◆ Do this ◆
Extract all lines in the data that contain the word "wide".

◆ Dataset excerpt ◆
○ ○ ○ ○ ○

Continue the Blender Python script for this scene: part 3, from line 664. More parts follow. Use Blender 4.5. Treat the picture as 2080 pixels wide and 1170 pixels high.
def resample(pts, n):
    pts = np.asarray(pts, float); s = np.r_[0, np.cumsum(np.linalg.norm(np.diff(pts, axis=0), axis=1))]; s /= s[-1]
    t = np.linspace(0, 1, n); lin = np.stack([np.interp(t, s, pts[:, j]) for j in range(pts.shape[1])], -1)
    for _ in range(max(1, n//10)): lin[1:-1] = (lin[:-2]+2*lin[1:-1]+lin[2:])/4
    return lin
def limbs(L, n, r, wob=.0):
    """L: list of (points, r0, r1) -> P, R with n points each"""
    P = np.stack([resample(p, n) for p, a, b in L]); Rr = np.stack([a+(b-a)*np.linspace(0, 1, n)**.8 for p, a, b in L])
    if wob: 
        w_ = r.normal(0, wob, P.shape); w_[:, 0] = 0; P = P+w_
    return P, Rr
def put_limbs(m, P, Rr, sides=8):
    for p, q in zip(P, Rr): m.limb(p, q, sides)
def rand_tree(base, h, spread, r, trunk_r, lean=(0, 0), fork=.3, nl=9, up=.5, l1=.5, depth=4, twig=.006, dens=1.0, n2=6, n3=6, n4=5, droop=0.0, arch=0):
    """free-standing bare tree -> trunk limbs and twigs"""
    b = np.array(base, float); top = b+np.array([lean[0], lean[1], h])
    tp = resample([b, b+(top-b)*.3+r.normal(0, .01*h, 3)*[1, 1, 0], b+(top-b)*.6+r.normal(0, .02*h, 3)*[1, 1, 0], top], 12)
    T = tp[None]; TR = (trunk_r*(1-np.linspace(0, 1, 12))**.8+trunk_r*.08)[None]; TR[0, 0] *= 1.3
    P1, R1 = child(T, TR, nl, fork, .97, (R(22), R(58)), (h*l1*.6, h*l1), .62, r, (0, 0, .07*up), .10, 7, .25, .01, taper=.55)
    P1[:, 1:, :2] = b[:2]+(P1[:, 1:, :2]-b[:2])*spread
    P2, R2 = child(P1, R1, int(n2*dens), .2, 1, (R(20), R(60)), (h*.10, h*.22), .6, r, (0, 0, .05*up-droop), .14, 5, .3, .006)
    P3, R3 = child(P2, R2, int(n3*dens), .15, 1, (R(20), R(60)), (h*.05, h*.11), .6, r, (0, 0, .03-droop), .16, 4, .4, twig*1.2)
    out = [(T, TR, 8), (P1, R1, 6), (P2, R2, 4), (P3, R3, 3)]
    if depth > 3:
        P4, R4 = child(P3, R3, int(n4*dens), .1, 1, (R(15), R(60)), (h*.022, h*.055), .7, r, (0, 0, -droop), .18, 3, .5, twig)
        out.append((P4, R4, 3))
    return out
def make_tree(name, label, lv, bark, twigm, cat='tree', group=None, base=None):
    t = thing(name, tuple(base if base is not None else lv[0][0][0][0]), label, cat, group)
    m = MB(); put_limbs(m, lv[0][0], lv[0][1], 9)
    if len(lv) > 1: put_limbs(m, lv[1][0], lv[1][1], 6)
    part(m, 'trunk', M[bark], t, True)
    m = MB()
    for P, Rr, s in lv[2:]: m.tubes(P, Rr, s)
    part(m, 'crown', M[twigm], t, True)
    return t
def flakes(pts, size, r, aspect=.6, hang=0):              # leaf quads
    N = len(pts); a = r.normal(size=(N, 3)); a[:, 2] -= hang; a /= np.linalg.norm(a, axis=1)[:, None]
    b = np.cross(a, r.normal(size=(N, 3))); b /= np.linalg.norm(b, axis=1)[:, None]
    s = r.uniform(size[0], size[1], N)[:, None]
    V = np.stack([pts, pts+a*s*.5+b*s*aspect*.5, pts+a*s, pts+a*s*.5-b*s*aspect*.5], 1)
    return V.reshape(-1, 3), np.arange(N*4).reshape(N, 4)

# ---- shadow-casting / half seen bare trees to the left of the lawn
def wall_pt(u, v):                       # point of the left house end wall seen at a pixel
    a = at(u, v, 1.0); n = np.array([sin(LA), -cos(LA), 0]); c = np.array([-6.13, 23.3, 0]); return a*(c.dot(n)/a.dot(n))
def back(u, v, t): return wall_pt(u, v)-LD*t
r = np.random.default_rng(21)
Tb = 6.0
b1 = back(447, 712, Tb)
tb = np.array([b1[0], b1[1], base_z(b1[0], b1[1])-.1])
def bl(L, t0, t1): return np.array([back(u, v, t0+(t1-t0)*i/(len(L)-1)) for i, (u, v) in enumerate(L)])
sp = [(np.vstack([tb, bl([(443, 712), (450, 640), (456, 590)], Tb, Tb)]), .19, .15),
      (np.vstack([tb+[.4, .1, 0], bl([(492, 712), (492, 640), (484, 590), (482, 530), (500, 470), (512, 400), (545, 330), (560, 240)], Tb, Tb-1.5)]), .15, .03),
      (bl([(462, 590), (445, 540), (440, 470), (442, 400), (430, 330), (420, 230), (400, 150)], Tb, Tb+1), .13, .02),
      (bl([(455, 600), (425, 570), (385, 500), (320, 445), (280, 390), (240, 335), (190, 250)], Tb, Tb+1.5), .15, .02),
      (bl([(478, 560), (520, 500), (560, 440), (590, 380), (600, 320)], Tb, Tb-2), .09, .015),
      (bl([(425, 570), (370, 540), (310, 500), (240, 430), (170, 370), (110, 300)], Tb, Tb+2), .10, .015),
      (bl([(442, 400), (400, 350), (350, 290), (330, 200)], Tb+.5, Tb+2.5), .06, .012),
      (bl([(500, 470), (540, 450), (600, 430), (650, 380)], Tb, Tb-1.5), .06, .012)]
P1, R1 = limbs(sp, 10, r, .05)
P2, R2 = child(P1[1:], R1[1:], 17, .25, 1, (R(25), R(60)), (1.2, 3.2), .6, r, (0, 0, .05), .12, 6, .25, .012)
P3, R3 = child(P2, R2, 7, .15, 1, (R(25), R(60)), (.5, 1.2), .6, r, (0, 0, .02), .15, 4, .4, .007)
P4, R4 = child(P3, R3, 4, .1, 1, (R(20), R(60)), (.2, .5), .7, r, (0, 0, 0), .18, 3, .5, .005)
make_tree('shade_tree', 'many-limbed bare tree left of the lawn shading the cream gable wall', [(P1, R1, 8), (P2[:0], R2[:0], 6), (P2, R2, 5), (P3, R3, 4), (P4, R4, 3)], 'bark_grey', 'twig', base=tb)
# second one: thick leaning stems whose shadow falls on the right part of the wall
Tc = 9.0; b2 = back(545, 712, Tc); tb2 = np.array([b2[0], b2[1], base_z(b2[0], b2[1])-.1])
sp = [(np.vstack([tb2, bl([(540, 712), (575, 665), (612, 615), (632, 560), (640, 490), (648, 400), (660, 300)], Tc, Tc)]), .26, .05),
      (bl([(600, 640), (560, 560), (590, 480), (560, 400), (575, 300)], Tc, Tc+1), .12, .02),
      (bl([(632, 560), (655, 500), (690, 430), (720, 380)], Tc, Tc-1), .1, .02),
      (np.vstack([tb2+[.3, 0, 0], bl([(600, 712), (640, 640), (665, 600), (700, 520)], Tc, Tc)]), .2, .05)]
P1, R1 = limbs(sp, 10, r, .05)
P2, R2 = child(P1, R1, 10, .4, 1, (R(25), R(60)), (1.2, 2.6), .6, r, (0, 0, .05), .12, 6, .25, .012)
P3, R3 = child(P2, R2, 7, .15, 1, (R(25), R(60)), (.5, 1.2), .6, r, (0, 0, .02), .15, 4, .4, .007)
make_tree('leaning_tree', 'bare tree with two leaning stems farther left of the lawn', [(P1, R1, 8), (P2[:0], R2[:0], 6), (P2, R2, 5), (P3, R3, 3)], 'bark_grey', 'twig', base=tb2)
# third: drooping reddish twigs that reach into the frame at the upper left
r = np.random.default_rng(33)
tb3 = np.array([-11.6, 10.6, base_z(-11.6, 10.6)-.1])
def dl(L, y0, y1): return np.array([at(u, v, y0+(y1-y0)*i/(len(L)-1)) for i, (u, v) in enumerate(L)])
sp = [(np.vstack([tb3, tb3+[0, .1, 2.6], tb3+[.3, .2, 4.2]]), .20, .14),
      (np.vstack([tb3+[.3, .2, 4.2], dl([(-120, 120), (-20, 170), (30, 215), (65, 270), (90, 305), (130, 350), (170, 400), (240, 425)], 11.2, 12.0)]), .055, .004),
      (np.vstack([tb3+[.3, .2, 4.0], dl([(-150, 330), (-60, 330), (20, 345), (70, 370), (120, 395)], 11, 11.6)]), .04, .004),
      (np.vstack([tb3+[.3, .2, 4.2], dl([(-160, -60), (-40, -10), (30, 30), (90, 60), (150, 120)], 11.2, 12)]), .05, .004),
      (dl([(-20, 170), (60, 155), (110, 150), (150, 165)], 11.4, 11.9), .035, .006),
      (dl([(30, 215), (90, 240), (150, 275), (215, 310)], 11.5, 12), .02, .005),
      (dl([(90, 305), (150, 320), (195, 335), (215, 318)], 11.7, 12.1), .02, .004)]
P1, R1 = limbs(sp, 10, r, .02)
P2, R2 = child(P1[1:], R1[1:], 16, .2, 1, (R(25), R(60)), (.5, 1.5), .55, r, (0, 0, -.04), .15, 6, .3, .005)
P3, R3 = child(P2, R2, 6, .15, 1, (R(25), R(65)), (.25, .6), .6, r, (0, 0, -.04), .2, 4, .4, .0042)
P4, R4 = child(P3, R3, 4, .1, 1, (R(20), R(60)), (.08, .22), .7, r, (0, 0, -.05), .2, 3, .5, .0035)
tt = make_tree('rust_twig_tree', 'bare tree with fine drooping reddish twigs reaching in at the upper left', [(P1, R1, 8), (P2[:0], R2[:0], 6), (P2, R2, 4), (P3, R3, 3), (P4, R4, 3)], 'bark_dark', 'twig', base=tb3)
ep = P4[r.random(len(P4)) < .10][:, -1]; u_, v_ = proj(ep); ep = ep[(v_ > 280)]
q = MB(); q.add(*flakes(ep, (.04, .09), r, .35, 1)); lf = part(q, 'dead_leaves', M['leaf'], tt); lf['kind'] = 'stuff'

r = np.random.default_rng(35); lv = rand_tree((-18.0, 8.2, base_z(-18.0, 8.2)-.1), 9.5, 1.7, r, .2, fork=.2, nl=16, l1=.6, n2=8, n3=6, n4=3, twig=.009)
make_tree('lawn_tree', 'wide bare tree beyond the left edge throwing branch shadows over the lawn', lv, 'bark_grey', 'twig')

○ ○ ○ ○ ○

◆ Final result ◆
Continue the Blender Python script for this scene: part 3, from line 664. More parts follow. Use Blender 4.5. Treat the picture as 2080 pixels wide and 1170 pixels high.
make_tree('lawn_tree', 'wide bare tree beyond the left edge throwing branch shadows over the lawn', lv, 'bark_grey', 'twig')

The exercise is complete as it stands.